Today global markets carry visible risks as well as opportunities which are characterised by very substantial upside. As a result, Fasanara does not believe that a defensive portfolio behaviour will pay off in the current environment as safe spots are inexistent. On such basis, the firm has elected to temporarily stomach more portfolio volatility than usual in order to participate to the significant upside offered by targeted markets and securities.

In addition, Fasanara believes that unconventional monetary policies call for an even more unconventional approach to money management. To us, this translates into the implementation of portfolio cheap optionality, convexity and heavily-asymmetric profiles whenever they are available and in line with the macro backdrop that we project from time to time. In fact, despite an increasing seismic activity in the markets, the Central Banks’ activism has significantly depressed volatility. There is little doubt that we live in an environment still characterised by low implied volatility and high cross-asset correlation (especially to the downside). Low vol and high cross-asset correlation allows to build asymmetric profiles in optional format. Such asymmetry provides the necessary convexity to navigate uncertain, unstable markets and participate to the full upside potential on volatility shocks.

Finally, Fasanara believes that deflation represents a process rather than a data point. In absence of a shock it takes years to reverse deflationary trends. Deflation in Europe is just beginning. The ECB is behind the curve, late in the game, facing global deflationary trends and therefore unable to anchor inflation expectations. Inflation expectations are indeed falling and the firm expects them to reach new lows. Therefore, in line with Fasanara’s past Investment Outlooks, the firm maintains its views and remaind positioned for Deflation Trades within its portfolio. Specifically, the firm expects: 

Rates to reach new lows, turning negative on some core Europe up to 10yr maturities (at present 20% of government bonds in Europe is already in negative territory, for a total of EUR1.4 tn worth of securities)

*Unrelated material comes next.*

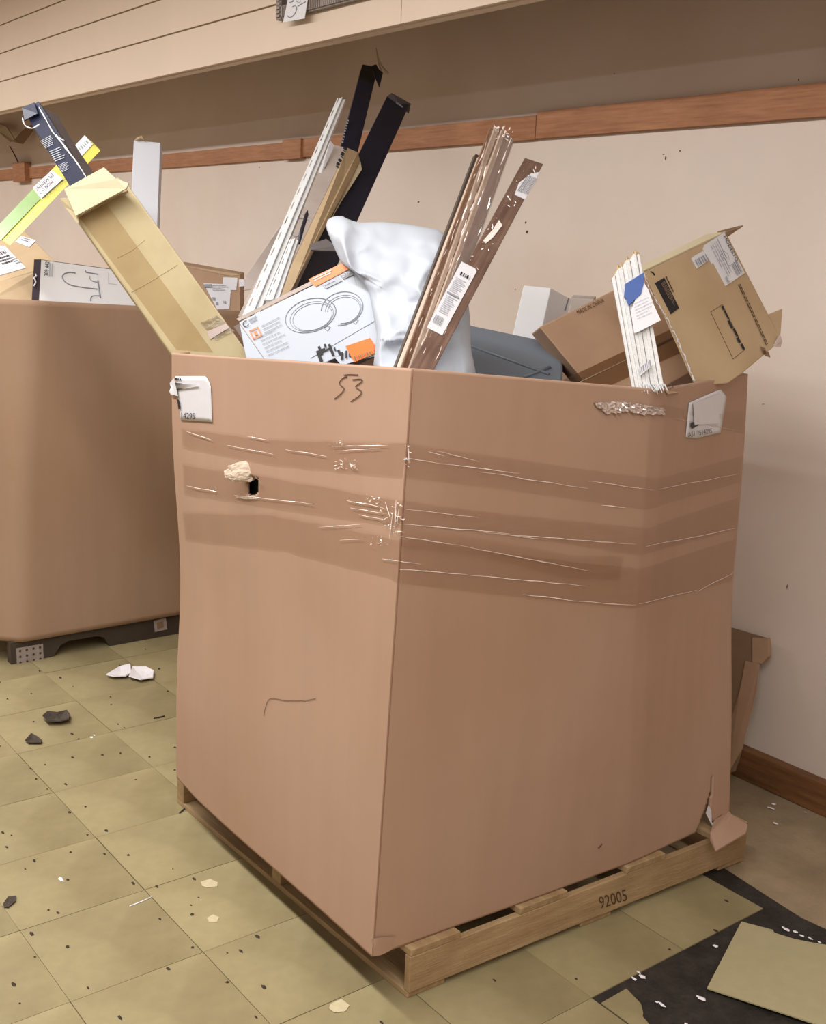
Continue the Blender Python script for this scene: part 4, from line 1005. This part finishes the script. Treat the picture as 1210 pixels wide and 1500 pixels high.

Spreads cross-markets to compress to shallow levels

Interest rate curves to flatten further

Equity to melt up (at least at first)

True, rates are already very low. And it feels like picking up dimes in front of a steamroller. However, government bonds in Europe, for example, are less in bubble territory now than they were in 2012. At the time, inflation had peaked at 2.6%, and GDP was low but somehow meaningful. Now both of them stand at periodic zero.